In Südafrika publizierte das «Pan-African Movement» ein Statement des Inhalts, seine Mitglieder würden sicher nicht den Tod der Monarchin betrauern, denn diese habe sich nie dazu durchgerungen, die Gräueltaten der Briten in Afrika zu kritisieren. Besonders hart kommentierte die aus Nigeria stammende, in den USA tätige Sprachwissenschaftlerin Uju Anya das Schicksal der Queen – sie wünschte der 96-jährigen Todesqualen, weil ihr Land unsägliches Leid über ihre Familie gebracht habe. Und in Indien tauchten in den Social Media mengenweise Forderungen auf, die britische Krone möge doch bitte wenigstens den Diamanten Koh-i-nuur an Indien zurück geben, dann könne man einen Strich ziehen unter die Verbrechen der Briten in der Kolonialzeit (die 1947, also neun Jahre vor der Inthronisierung Elizabeths, endete).
Zusammenarbeit mit rassistischen Autokraten
A propos Koh-i-nuur (der Ausdruck ist Persisch, bedeutet «Berg des Lichts»): Dieser Diamant, 108 Karat schwer, wurde vor allem deshalb berühmt, weil er prominent, ja fast schon provozierend, in die Krone der Mutter von Königin Elizabeth II. eingearbeitet und so der Öffentlichkeit immer wieder präsentiert wurde. Aber wenn in Indien Anspruch auf Rückgabe ganz grosser Diamanten erhoben würde, dann müsste vor allem der «Darya-i-Nuur» ins Visier geraten: 182 Karat, auf ähnlich krummen Umwegen ins Ausland verbracht wie der „Koh-i-nuur“, derzeit aber eher diskret der Öffentlichkeit präsentiert, nämlich im (öffentlich zugänglichen) Keller der iranischen Zentralbank in Teheran.
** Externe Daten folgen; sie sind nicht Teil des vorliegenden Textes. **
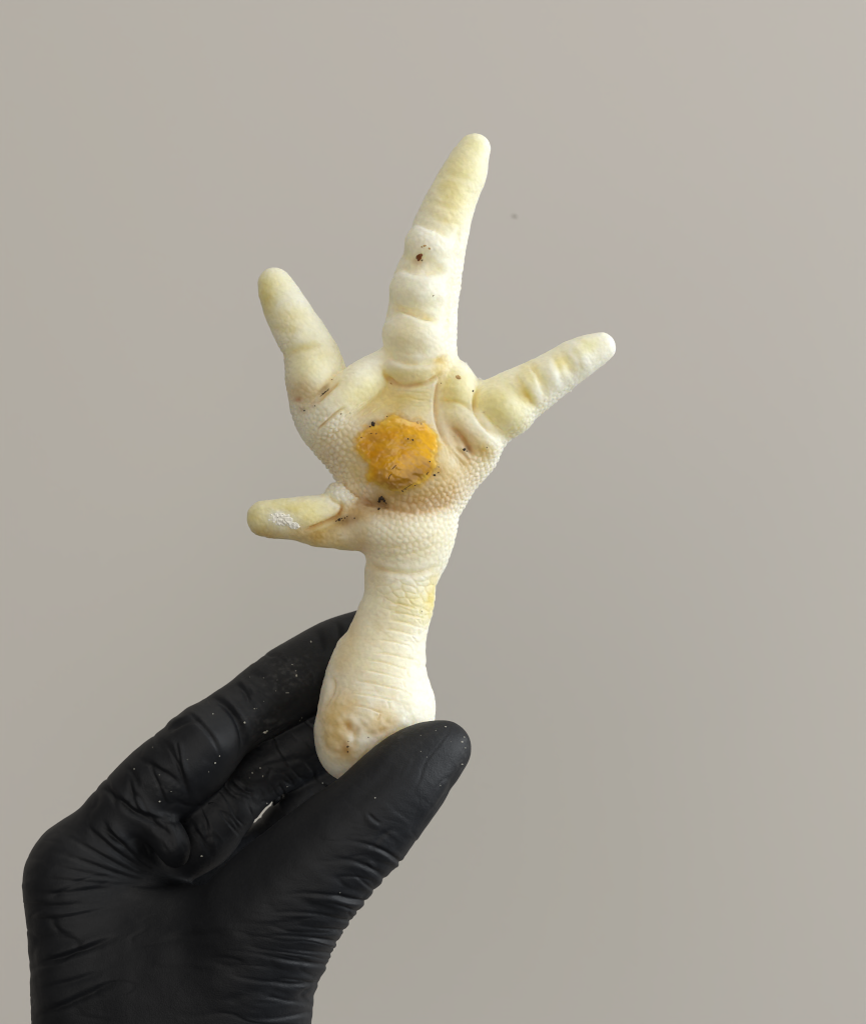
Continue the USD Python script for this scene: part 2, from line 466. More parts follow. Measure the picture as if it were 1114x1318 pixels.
# broad scutes down the shank
for k, (x0, y0, x1, y1) in enumerate([(497, 800, 546, 808), (488, 812, 540, 818), (486, 826, 532, 832), (476, 842, 540, 850), (470, 852, 530, 862), (462, 862, 528, 876), (452, 877, 526, 890), (448, 893, 512, 903),
                                      (450, 911, 496, 917), (500, 790, 548, 796), (496, 779, 540, 783)]):
    creases.append(([(x0, y0), ((x0 * 2 + x1) / 3, (2 * y0 + y1) / 3 - 2.5 + rc.uniform(-1, 1)), ((x0 + 2 * x1) / 3, (y0 + 2 * y1) / 3 - 1), (x1, y1 + rc.uniform(-1, 2))], 1.81, 2.2, 0.2, .16))
    creases.append(([(x1 - 4 + rc.uniform(-12, 2), y1 - 1), (x1 + rc.uniform(-12, 2), y1 + 6), (x1 - 2 + rc.uniform(-12, 2), y1 + 11)], 1.7, 1.5, .6, .1))
disp = np.zeros(len(fv))
dirt = np.zeros(len(fv))
for pts, hw, dep, rim, brown in creases:
    step = hw == 1.81
    i, s, t = along(q, pts, max(hw * 4, 9))
    a = np.abs(s)
    wob = 0.75 + 0.5 * noise(fv[i] / 9.0, 11)
    hw = hw * .72; dep = dep * .85; rim = rim * .35
    disp[i] += front[i] * t * wob * (-dep * np.exp(-(a / hw) ** 2) + rim * np.exp(-((a - 2 * hw) / hw) ** 2))
    if step:
        disp[i] += front[i] * t * 1.7 * np.where(s > 0, np.exp(-a / 4.0), 0) * smooth(a, 0, 2.5)
    dirt[i] = np.maximum(dirt[i], front[i] * t * brown * wob * np.exp(-(a / (hw * 0.8)) ** 2))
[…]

Uns, nicht betroffene Europäerinnen und Europäer, mögen einige der globalen Empörungs-Ideen irritieren, aber einfach beiseiteschieben sollten wir sie nicht. Denn: Der britische Kolonialismus und die Kooperation Londons mit rassistisch orientierten Autokraten hat Spuren hinterlassen. Beispielsweise in Simbabwe, dem früheren Süd-Rhodesien. Die britische Regierung (unter Tony Blair) war mitverantwortlich für die Radikalisierung des Mugabe-Regimes, weil sie finanzielle Verpflichtungen (nachzulesen in den Texten des sogenannten Lancaster-Abkommens) nicht erfüllte und so Diktator Mugabe einen Vorwand lieferte für die Enteignung der weissen Farmer – die beitrug zum Ruin der Landwirtschaft Simbabwes.
Das nicht-zuständige Staatsoberhaupt
Die britische Krone, also konkret Königin Elizabeth, war für das Versäumnis der Blair-Regierung nicht verantwortlich – aber wie sollte man, wie kann man selbst heute noch, Menschen in Simbabwe plausibel erklären, dass das Staatsoberhaupt für solche Themen nicht zuständig sei, also keine Verantwortung getragen haben soll? Ein Präsident, eine Präsidentin, ein König, eine Königin, die können, müssen doch entscheiden? So lautet die Spontan-Meinung zumindest in all jenen Ländern, die autoritär regiert werden.
Das sind, gemäss dem vom britischen Economist erstellten Index, 54 Länder weltweit. Hinzu zählen können wir prinzipiell auch jene 56 Länder, die im betreffenden Index als «hybrid» gekennzeichnet sind. Also, vielleicht etwas (aber nur etwas) pauschalisierend: zusammen die Mehrheit der Länder der Welt.
Sich aus der Verantwortung stehlen
In all diesen Ländern verstehen die Menschen nicht, wie es kommen kann, dass ein Präsident oder gar ein König oder eine Königin, sich einfach so aus der Verantwortung stehlen kann, wenn es um Übeltaten in der Geschichte geht.
Und daher auch die in den Medien, teils auch bei den Regierungen, erkennbare Distanz gegenüber der Trauer um den Tod der Queen.